There are other modern paths that resemble the path of the green witch. Kitchen witches and hedge witches observe similar practices, and, indeed, sometimes people use these terms interchangeably with green witchcraft. All three paths have three basic things in common: they are based in folk magic, they do not require a spiritual element, and walkers on all three paths tend to be solitary practitioners.

Before we launch into a full examination of what constitutes the modern green witch’s path, let’s take a look at kitchen witchery and hedge magic and see how they are similar to and how they differ from one another.

✵ Kitchen witches, who are family oriented, focus on magic performed in the heart of the modern home: the kitchen. The kitchen witch bases her magical practice in her everyday household activities, and cooking, cleaning, baking, and so forth all become the foundation for her magical acts. Sweeping the floor free of dust and dirt may inspire a simultaneous cleansing of negative energy, for example. A kitchen witch works intuitively rather than ritually and may or may not keep track of how she works.

✵ Hedge witches, a term used more in the UK than in the US, live close to nature, often away from urban areas. When you think of the classic wisewoman on the edge of town who was visited for love charms and healing potions, you have a pretty decent idea of what a hedge witch is. The modern hedge witch is usually a solo practitioner of a neopagan path who uses spellcraft as a basis for her work.

Modern practitioners often try to link their practice to some sort of history in order to create a sense of tradition, but that sense of tradition is not as important as the sense of self. This is particularly true of the green witch path.

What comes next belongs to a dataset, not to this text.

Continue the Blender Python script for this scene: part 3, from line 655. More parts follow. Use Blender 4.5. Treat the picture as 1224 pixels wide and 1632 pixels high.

It is easy to look back and acknowledge the influences of the past on modern practice, but every green witch creates her own practice. There is no initiation, no adherence to a set of rules. Living the green path is really and truly a reflection of the green witch’s inner light.

THE MODERN GREEN WITCH

Despite its so-called progress, our modern society tends to look back to a simpler time, even though pioneer days were probably harder and more isolated than life today. This yearning isn’t nostalgia, which is a longing for an airbrushed memory. It is a genuine subconscious draw to knowledge that has been obscured by innovation, progress, and improvement. We don’t need to remove or reverse modern innovation and give up our sidewalks and television sets and computers. What we need to do is discover how to connect in our modern environment to that earlier knowledge that is waiting for us to find it again. Removing the technology and replacing it with witchcraft and agriculture-based practice is not the answer. To reverse evolution and merely substitute something older is a denial of the modern world. A green witch does not deny the world around her. She accepts it and seeks to understand how to integrate it into her spiritual practice. The green witch serves as a bridge between past and present, new and old. The trick is to recognize the presence of green energy as it exists in the world today, to learn how to see it as it still operates.